Investing in quality stocks for the long term can be a wise decision for many reasons. It can help you ride out short-term market fluctuations. As the market goes up and down, it can be tempting to sell your stocks when they’re down.
As an example, the Australian ASX fell during September/October 2023 by more than 8%. It then recovered 10% in the 6 weeks ending the year, giving a good solid result, well above cash or fixed deposits for the 12 months.
If you hold onto quality stocks, you can ride out the dips and wait for the market to recover. This can help you avoid selling at a loss and missing out on potential gains when the market rebounds. Holding onto quality stocks for the long term can help you achieve better returns. While short-term trading can be lucrative, it requires a lot of expertise, time, and luck. Long-term investing, on the other hand, relies more on patience and is likely to deliver better returns.

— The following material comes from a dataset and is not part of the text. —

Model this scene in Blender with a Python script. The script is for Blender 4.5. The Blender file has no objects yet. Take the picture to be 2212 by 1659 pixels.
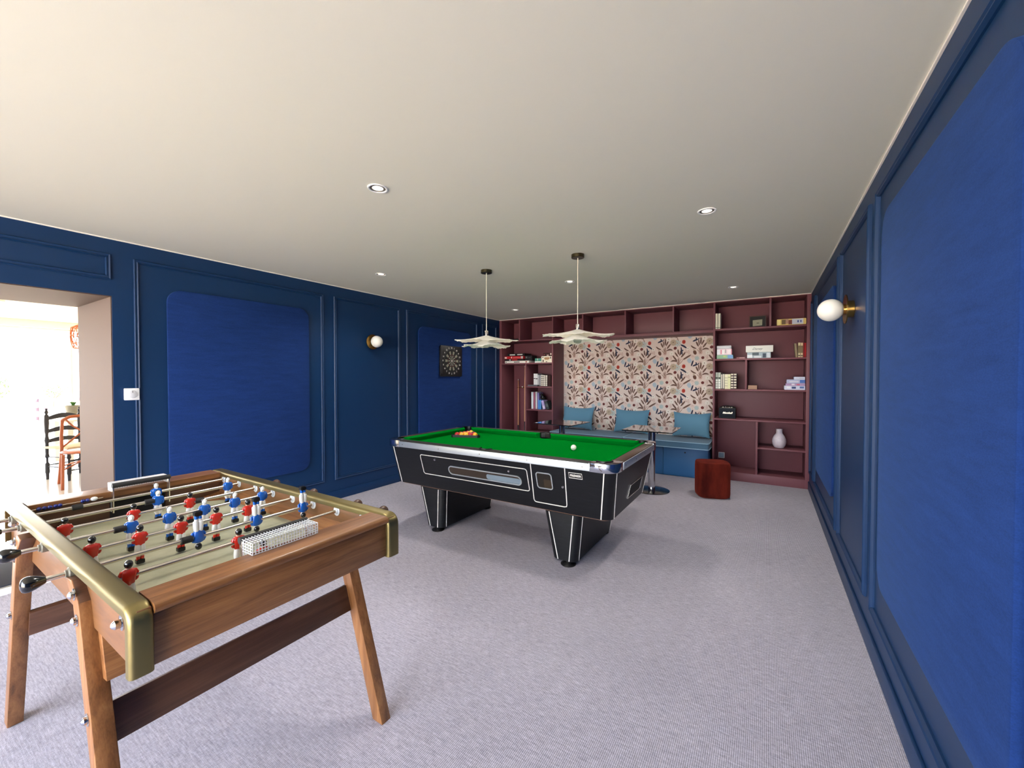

Stocks typically increase in value over time, and the longer you hold onto them, the more they’re likely to grow in value. In fact, historically, shares have been shown to be a very good long-term investment, averaging about 10% per annum return over 10 year periods. Holding onto quality stocks for the long term can help you avoid making hasty decisions based on short-term market fluctuations.
When the market is volatile, it’s easy to panic and sell your stocks. However, by holding onto quality stocks, you can avoid making hasty decisions and instead focus on the long-term potential of your investments.
Holding onto quality stocks for the long term can be a smart investment strategy. It can help you ride out short-term market fluctuations, achieve better returns, and avoid making hasty decisions based on short-term market movements. Remember, investing is a long-term game, and patience is key to success.